Recall that a linear transformation T:U-->V is one such that

1) T(x+y)=T(x)+T(y) for any x,y in U

2) T(cx)=cT(x) for x in U and c in R

All you need to do is show that differentiation has these two properties, where the domain is C^(infinity). We shall consider smooth functions from R to R for simplicity, but the argument is analogous for functions from R^n to R^m. Let D by the differential operator.

D[(f+g)(x)] = [d/dx](f+g)(x) = lim(h-->0)[(f+g)(x+h)-(f+g)(x)]/h

= lim(h-->0)[f(x+h)+g(x+g)-f(x)-g(x)]/h

(since (f+g)(x) is taken to mean f(x)+g(x))

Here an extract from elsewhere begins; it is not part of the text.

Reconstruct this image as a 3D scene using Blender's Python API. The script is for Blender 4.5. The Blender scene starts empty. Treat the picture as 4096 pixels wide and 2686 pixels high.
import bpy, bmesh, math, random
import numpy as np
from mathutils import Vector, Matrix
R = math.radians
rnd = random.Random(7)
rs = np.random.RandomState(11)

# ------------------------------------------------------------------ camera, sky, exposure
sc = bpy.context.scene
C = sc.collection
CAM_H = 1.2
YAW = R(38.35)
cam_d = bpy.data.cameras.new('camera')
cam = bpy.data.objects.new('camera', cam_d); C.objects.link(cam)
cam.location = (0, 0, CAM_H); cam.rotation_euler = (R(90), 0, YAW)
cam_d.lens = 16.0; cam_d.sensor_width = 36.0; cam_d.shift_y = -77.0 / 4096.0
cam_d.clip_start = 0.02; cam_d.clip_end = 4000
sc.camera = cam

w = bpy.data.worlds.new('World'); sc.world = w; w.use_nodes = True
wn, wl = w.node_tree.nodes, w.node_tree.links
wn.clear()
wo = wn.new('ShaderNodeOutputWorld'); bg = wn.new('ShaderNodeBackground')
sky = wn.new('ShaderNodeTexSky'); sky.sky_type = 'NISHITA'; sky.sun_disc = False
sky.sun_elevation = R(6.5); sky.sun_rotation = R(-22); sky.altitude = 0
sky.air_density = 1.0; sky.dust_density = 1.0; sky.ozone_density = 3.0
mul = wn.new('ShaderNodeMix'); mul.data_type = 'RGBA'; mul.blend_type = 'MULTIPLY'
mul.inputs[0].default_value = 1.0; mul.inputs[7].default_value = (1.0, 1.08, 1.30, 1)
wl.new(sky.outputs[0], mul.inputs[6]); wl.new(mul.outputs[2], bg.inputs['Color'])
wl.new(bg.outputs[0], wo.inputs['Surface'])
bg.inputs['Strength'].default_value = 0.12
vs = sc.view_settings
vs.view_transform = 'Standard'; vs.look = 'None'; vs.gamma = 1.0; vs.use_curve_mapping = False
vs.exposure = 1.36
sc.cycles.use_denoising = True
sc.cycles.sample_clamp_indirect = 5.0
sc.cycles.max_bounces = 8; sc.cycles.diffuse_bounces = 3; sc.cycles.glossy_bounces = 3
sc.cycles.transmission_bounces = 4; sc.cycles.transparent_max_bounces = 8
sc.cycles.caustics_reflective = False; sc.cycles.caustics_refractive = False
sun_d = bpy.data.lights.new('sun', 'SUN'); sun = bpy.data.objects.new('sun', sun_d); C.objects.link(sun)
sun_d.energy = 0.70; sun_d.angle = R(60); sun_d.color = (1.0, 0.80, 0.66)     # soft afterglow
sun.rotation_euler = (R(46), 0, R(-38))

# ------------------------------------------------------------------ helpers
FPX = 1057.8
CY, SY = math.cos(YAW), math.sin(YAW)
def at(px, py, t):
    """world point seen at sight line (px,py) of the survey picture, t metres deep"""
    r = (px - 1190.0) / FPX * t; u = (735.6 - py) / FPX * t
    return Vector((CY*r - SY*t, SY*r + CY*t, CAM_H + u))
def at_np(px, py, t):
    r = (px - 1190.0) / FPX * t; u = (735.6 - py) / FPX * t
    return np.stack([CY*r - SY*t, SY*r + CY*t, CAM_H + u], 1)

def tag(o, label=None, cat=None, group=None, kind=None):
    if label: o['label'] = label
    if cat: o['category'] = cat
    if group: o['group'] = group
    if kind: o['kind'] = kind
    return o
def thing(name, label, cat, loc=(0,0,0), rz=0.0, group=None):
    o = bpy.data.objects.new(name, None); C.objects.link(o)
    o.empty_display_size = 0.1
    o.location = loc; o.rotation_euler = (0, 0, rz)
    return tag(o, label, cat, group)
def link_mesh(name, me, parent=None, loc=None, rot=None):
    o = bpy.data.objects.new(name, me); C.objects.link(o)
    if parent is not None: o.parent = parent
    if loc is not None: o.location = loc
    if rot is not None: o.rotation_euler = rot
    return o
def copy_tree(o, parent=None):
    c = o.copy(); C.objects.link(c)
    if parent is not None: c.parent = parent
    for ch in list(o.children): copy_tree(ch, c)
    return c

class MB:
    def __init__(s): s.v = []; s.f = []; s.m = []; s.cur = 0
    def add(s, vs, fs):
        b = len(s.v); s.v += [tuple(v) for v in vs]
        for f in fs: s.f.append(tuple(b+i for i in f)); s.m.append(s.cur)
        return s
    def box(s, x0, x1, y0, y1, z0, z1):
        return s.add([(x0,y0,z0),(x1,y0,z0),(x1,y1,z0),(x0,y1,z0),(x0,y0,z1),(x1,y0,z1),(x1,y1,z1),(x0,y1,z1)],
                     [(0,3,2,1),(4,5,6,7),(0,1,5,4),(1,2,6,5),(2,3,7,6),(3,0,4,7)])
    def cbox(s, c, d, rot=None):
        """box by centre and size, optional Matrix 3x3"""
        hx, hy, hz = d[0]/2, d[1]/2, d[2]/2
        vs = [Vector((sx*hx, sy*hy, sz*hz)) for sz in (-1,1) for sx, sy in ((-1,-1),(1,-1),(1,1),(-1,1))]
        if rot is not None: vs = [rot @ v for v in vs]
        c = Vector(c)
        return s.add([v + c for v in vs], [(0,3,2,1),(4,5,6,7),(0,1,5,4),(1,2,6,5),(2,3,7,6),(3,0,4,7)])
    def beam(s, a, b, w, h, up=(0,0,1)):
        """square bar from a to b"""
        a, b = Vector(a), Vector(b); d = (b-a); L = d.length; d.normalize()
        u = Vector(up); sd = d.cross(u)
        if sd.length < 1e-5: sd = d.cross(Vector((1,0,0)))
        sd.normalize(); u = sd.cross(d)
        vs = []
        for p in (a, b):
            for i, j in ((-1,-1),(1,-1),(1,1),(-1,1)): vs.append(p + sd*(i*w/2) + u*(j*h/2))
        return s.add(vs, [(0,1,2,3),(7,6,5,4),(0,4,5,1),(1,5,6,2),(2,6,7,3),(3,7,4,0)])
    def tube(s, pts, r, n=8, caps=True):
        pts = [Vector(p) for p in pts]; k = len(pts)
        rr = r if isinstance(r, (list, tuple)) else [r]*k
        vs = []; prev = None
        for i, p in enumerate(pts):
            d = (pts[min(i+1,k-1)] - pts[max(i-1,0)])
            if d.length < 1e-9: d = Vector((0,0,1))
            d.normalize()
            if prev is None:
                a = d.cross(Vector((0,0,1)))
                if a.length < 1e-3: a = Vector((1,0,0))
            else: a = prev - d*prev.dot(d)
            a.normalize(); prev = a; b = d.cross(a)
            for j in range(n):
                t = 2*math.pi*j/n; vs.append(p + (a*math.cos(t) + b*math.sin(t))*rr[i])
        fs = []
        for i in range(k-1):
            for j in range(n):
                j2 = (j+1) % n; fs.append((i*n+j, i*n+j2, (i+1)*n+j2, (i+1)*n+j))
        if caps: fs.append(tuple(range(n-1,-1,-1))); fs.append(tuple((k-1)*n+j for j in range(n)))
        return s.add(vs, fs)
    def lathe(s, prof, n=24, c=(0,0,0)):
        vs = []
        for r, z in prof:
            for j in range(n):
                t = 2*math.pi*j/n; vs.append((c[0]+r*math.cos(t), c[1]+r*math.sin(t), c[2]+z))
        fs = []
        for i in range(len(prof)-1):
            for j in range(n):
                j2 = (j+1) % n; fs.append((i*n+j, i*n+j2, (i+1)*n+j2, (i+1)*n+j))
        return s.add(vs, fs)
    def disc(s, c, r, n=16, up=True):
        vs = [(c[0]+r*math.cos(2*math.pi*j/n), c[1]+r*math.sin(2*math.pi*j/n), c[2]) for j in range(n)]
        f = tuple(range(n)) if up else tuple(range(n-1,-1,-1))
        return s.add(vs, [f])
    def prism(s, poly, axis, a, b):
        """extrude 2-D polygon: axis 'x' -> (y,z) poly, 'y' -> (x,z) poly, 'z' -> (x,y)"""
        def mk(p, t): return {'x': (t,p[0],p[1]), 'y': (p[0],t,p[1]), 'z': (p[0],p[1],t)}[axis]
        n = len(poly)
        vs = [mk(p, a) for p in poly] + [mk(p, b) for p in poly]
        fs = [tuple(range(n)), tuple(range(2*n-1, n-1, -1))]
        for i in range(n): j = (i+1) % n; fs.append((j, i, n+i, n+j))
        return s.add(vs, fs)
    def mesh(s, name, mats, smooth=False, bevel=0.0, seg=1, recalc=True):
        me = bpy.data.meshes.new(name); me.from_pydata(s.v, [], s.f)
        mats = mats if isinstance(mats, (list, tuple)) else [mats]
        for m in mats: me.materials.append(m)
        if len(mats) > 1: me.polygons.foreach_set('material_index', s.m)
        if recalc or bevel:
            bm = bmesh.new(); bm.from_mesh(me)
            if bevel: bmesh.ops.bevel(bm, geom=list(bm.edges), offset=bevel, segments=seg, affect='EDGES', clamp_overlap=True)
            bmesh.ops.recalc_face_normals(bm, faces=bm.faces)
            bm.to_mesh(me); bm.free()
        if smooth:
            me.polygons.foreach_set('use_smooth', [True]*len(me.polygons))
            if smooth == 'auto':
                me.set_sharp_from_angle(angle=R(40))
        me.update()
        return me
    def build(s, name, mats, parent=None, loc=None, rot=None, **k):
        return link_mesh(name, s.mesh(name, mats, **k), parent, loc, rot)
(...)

=lim(h-->0)[f(x+h)-f(x)]/h + lim(h-->0)[g(x+h) - g(x)]/h

since the sum of limits is the limit of the sums

=[d/dx]f(x) + [d/dx]g(x) = D[f(x)] + D[g(x)].

As for ths second criterion, D[(cf)(x)]=lim(h-->0)[(cf)(x+h)-(cf)(x)]/h

=lim(h-->0)[c[f(x+h)]-c[f(x)]]/h

since (cf)(x) is taken to mean c[f(x)]

=c[lim(h-->0)[f(x+h)-f(x)]/h] = c[d/dx]f(x) = cD[f(x)].

since constants can be factored out of limits.

Therefore the two criteria hold, and if you wished to prove this for the general case, you would simply apply the same procedure to the Jacobian matrices corresponding to Df.